- [Problem]
Reproduce the listing below exactly. Pictures do not belong in the copy.

- [Data lines]
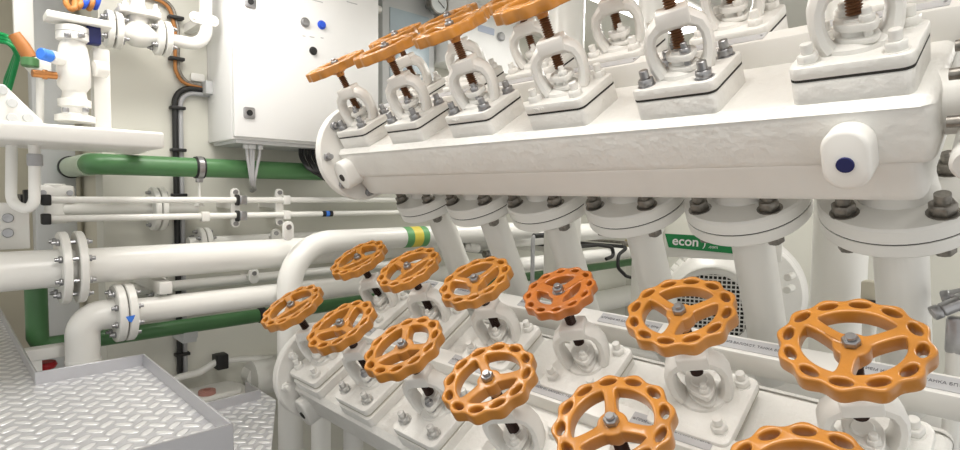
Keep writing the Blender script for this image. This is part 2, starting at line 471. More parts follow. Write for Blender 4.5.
# ------------------------------------------------------------------ valve chests
SP = .2817
UY0, UX0, UN0 = .2355, 1.016, -.367      # upper chest: nearest front valve
LY0, LX0, LN0 = .214, .474, -.943        # lower chest
ROW = .27
def chest(name, x0, y0, n0, label, flange_c):
    t = thing(name, W(x0, y0, n0), label, 'valve chest', rot=(0, -TH, 0))
    yn, yf = -.105, 5 * SP + .105
    b = MB()
    # main casting: section in (x, z), swept along y
    def sect(poly, ya, yb, bev):
        B = Matrix(((1, 0, 0), (0, 0, 1), (0, 1, 0))).transposed()      # local x->x, y->z, z->y
        B = Matrix((Vector((1, 0, 0)), Vector((0, 0, 1)), Vector((0, 1, 0)))).transposed()
        b.prism(poly, yb - ya, (0, ya, 0), B, bev=bev, seg=4)
    X1 = ROW + .092; up = x0 > .8; zt = -.037 if up else -.026; xf = -.092 if up else -.104
    sect([(xf, -.146), (xf, zt - .010), (xf + .012, zt), (X1 - .008, zt), (X1, zt - .006), (X1, -.146)], yn, yf, .018)
    # pads under the cover plates
    for i in range(6):
        for j in (0, 1):
            b.prism(rrect(.146 if up else .172, .162, .014), .055, (j * ROW - (0 if up else .012), i * SP, -.055), bev=.003)
    o = b.build('body', 'cast', t)
    b = MB()
    def band(poly, ya, yb):
        B = Matrix((Vector((1, 0, 0)), Vector((0, 0, 1)), Vector((0, 1, 0)))).transposed()
        b.prism(poly, yb - ya, (0, ya, 0), B, bev=.022, seg=4)
    band([(-.086, -.13), (X1 - .008, -.13), (X1 - .03, -.232), (-.062, -.232)], yn + .018, yf - .018)
    o = b.build('keel', 'white', t); o['label'] = 'smooth lower band of the chest body'
    # bosses with drain holes
    for yb in (0.005, 5 * SP + .065):
        b = MB()
        c = Vector((-.088, yb - (.006 if yb < .1 else 0), -.118))
        b.prism(rrect(.068, .100, .033, 6), .078, c + Vector((.03, 0, 0)), basis((-1, 0, .12), (0, 0, 1)), bev=.008, seg=3)
        bo = b.build('boss', 'white', t)
        b = MB(); q = c + Vector((-.0505, 0, .003))
        b.cyl(q + Vector((.004, 0, 0)), q + Vector((-.0005, 0, 0.00008)), .0125, seg=20); b.build('drain_hole', 'darkblue' if yb < .1 and x0 > .8 else 'gasket', bo)
    # label rails
    for xr in (.158, ROW + .158 - .005):
        if x0 > .8 and xr > .3: continue
        b = MB(); b.box((xr, (yn - .14 + yf) / 2, -.015), (.050, yf - yn + .12, .062), bev=.004); b.build('label_rail', 'white', t)
    # end flanges
    for yy, th in ((yf - .004, .032), (yn - .075, .034)):
        if yy < 0 and x0 < .8: continue
        b = MB(); c = Vector((flange_c[0], yy, flange_c[1])); R = flange_c[2]
        
        if yy < 0:
            R = .112; b.cyl((.01, yn - .06, -.09), (.01, yn + .03, -.09), .050, seg=28)
        b.lathe([(0, 0), (R - .004, 0), (R, .004), (R, th - .004), (R - .004, th), (0, th)], c, (0, 1, 0), 48)
        f = b.build('end_flange', 'white', t)
        for k in range(8):
            a = 2 * PI * (k + (.5 if yy > 0 else .83)) / 8
            q = c + Vector((math.cos(a), 0, math.sin(a))) * (R - .026)
            ax = Vector((0, -1, 0)) if yy > 0 else Vector((0, 1, 0))
            q.y = yy if yy > 0 else yy + th
            b = MB(); b.hexa(q, ax, .015, .013, k); b.cyl(q + ax * .013, q + ax * .03, .0085, seg=12)
            b.build('flange_bolt', ('darksteel' if yy < 0 else 'steel') if x0 > .8 else 'white', f)
    if x0 > .8:
        b = MB(); b.cyl((.0, -.150, -.128), (-.112, -.150, -.135), .031, seg=28, bev=.005); b.build('drain_plug', 'white', t)
    return t
chest('valve_chest', UX0, UY0, UN0, 'upper white cast valve chest, tilted, carrying two rows of valves above the flanged pipes', (.0, -.09, .168))
chest('valve_chest', LX0, LY0, LN0, 'lower white valve chest with orange handwheels spread over its top', (.0, -.06, .158))

UF_PHI = [0, 40, 75, 20, 95, 60]
for i in range(6):                       # i = 0 is the far end
    k = 5 - i
    vt = valve(UX0, UY0 + k * SP, UN0, i in (0, 1, 2, 4), (0.006, .008, .012, .012, .008, .008)[i], UF_PHI[i],
          'valve on the upper chest, front row, ' + ORDN[i] + (', steel bolts' if i in (0, 1, 2, 4) else ', white painted bolts'), 'valves in the front row of the upper chest')
    if i in (2, 3):                     # cast mark on the plate edge
        cp = [c for c in vt.children if c.name.startswith('cover_plate')][0]
        tx = text('DN40', .0125, 'cast', 'cast_mark', .0018, .01); tx.parent = cp; tx.location = (-.0740, .034, .0125)
        tx.rotation_euler = Matrix(((0, 0, -1), (-1, 0, 0), (0, 1, 0))).to_euler()
    valve(UX0 + ROW, UY0 + k * SP, UN0, False, (0.0, .003, .0, -.01, .0, .0)[i], 30 * i,
          'valve on the upper chest, back row behind the front valves, ' + ORDN[i], 'valves in the back row of the upper chest')
BOFF = [(.009, .008, .006), (.004, .008, .006), (-.001, -.004, .005), (-.006, -.006, .022), (-.010, -.009, .022), (-.023, -.004, .027)]
FOFF = [(.010, .015, .015), (.008, .010, .006), (.005, .004, .009), (.003, .005, -.001), (-.006, -.007, .008), (-.006, -.005, .008)]
BPHI = [50, 80, -20, -30, 68, 64]
FPHI = [70, 20, 40, 55, 33, 75]
for i in range(6):
    k = 5 - i
    ox, oy, on = BOFF[i]
    valve(.741, LY0 + k * SP, LN0, False, on, BPHI[i], ('small red orange' if i == 3 else 'orange handwheel') + ' valve, lower chest, back row by the pipes, ' + ORDN[i],
          'valves in the back row of the lower chest', small=(i == 3), offx=ox, offy=oy)
    ox, oy, on = FOFF[i]
    valve(LX0, LY0 + k * SP, LN0, i in (1, 2), on, FPHI[i], 'orange handwheel valve, lower chest, front row, ' + ORDN[i],
          'valves in the front row of the lower chest', offx=ox, offy=oy)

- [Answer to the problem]
Keep writing the Blender script for this image. This is part 2, starting at line 471. More parts follow. Write for Blender 4.5.
# ------------------------------------------------------------------ valve chests
SP = .2817
UY0, UX0, UN0 = .2355, 1.016, -.367      # upper chest: nearest front valve
LY0, LX0, LN0 = .214, .474, -.943        # lower chest
ROW = .27
def chest(name, x0, y0, n0, label, flange_c):
    t = thing(name, W(x0, y0, n0), label, 'valve chest', rot=(0, -TH, 0))
    yn, yf = -.105, 5 * SP + .105
    b = MB()
    # main casting: section in (x, z), swept along y
    def sect(poly, ya, yb, bev):
        B = Matrix(((1, 0, 0), (0, 0, 1), (0, 1, 0))).transposed()      # local x->x, y->z, z->y
        B = Matrix((Vector((1, 0, 0)), Vector((0, 0, 1)), Vector((0, 1, 0)))).transposed()
        b.prism(poly, yb - ya, (0, ya, 0), B, bev=bev, seg=4)
    X1 = ROW + .092; up = x0 > .8; zt = -.037 if up else -.026; xf = -.092 if up else -.104
    sect([(xf, -.146), (xf, zt - .010), (xf + .012, zt), (X1 - .008, zt), (X1, zt - .006), (X1, -.146)], yn, yf, .018)
    # pads under the cover plates
    for i in range(6):
        for j in (0, 1):
            b.prism(rrect(.146 if up else .172, .162, .014), .055, (j * ROW - (0 if up else .012), i * SP, -.055), bev=.003)
    o = b.build('body', 'cast', t)
    b = MB()
    def band(poly, ya, yb):
        B = Matrix((Vector((1, 0, 0)), Vector((0, 0, 1)), Vector((0, 1, 0)))).transposed()
        b.prism(poly, yb - ya, (0, ya, 0), B, bev=.022, seg=4)
    band([(-.086, -.13), (X1 - .008, -.13), (X1 - .03, -.232), (-.062, -.232)], yn + .018, yf - .018)
    o = b.build('keel', 'white', t); o['label'] = 'smooth lower band of the chest body'
    # bosses with drain holes
    for yb in (0.005, 5 * SP + .065):
        b = MB()
        c = Vector((-.088, yb - (.006 if yb < .1 else 0), -.118))
        b.prism(rrect(.068, .100, .033, 6), .078, c + Vector((.03, 0, 0)), basis((-1, 0, .12), (0, 0, 1)), bev=.008, seg=3)
        bo = b.build('boss', 'white', t)
        b = MB(); q = c + Vector((-.0505, 0, .003))
        b.cyl(q + Vector((.004, 0, 0)), q + Vector((-.0005, 0, 0.00008)), .0125, seg=20); b.build('drain_hole', 'darkblue' if yb < .1 and x0 > .8 else 'gasket', bo)
    # label rails
    for xr in (.158, ROW + .158 - .005):
        if x0 > .8 and xr > .3: continue
        b = MB(); b.box((xr, (yn - .14 + yf) / 2, -.015), (.050, yf - yn + .12, .062), bev=.004); b.build('label_rail', 'white', t)
    # end flanges
    for yy, th in ((yf - .004, .032), (yn - .075, .034)):
        if yy < 0 and x0 < .8: continue
        b = MB(); c = Vector((flange_c[0], yy, flange_c[1])); R = flange_c[2]
        
        if yy < 0:
            R = .112; b.cyl((.01, yn - .06, -.09), (.01, yn + .03, -.09), .050, seg=28)
        b.lathe([(0, 0), (R - .004, 0), (R, .004), (R, th - .004), (R - .004, th), (0, th)], c, (0, 1, 0), 48)
        f = b.build('end_flange', 'white', t)
        for k in range(8):
            a = 2 * PI * (k + (.5 if yy > 0 else .83)) / 8
            q = c + Vector((math.cos(a), 0, math.sin(a))) * (R - .026)
            ax = Vector((0, -1, 0)) if yy > 0 else Vector((0, 1, 0))
            q.y = yy if yy > 0 else yy + th
            b = MB(); b.hexa(q, ax, .015, .013, k); b.cyl(q + ax * .013, q + ax * .03, .0085, seg=12)
            b.build('flange_bolt', ('darksteel' if yy < 0 else 'steel') if x0 > .8 else 'white', f)
    if x0 > .8:
        b = MB(); b.cyl((.0, -.150, -.128), (-.112, -.150, -.135), .031, seg=28, bev=.005); b.build('drain_plug', 'white', t)
    return t
chest('valve_chest', UX0, UY0, UN0, 'upper white cast valve chest, tilted, carrying two rows of valves above the flanged pipes', (.0, -.09, .168))
chest('valve_chest', LX0, LY0, LN0, 'lower white valve chest with orange handwheels spread over its top', (.0, -.06, .158))

UF_PHI = [0, 40, 75, 20, 95, 60]
for i in range(6):                       # i = 0 is the far end
    k = 5 - i
    vt = valve(UX0, UY0 + k * SP, UN0, i in (0, 1, 2, 4), (0.006, .008, .012, .012, .008, .008)[i], UF_PHI[i],
          'valve on the upper chest, front row, ' + ORDN[i] + (', steel bolts' if i in (0, 1, 2, 4) else ', white painted bolts'), 'valves in the front row of the upper chest')
    if i in (2, 3):                     # cast mark on the plate edge
        cp = [c for c in vt.children if c.name.startswith('cover_plate')][0]
        tx = text('DN40', .0125, 'cast', 'cast_mark', .0018, .01); tx.parent = cp; tx.location = (-.0740, .034, .0125)
        tx.rotation_euler = Matrix(((0, 0, -1), (-1, 0, 0), (0, 1, 0))).to_euler()
    valve(UX0 + ROW, UY0 + k * SP, UN0, False, (0.0, .003, .0, -.01, .0, .0)[i], 30 * i,
          'valve on the upper chest, back row behind the front valves, ' + ORDN[i], 'valves in the back row of the upper chest')
BOFF = [(.009, .008, .006), (.004, .008, .006), (-.001, -.004, .005), (-.006, -.006, .022), (-.010, -.009, .022), (-.023, -.004, .027)]
FOFF = [(.010, .015, .015), (.008, .010, .006), (.005, .004, .009), (.003, .005, -.001), (-.006, -.007, .008), (-.006, -.005, .008)]
BPHI = [50, 80, -20, -30, 68, 64]
FPHI = [70, 20, 40, 55, 33, 75]
for i in range(6):
    k = 5 - i
    ox, oy, on = BOFF[i]
    valve(.741, LY0 + k * SP, LN0, False, on, BPHI[i], ('small red orange' if i == 3 else 'orange handwheel') + ' valve, lower chest, back row by the pipes, ' + ORDN[i],
          'valves in the back row of the lower chest', small=(i == 3), offx=ox, offy=oy)
    ox, oy, on = FOFF[i]
    valve(LX0, LY0 + k * SP, LN0, i in (1, 2), on, FPHI[i], 'orange handwheel valve, lower chest, front row, ' + ORDN[i],
          'valves in the front row of the lower chest', offx=ox, offy=oy)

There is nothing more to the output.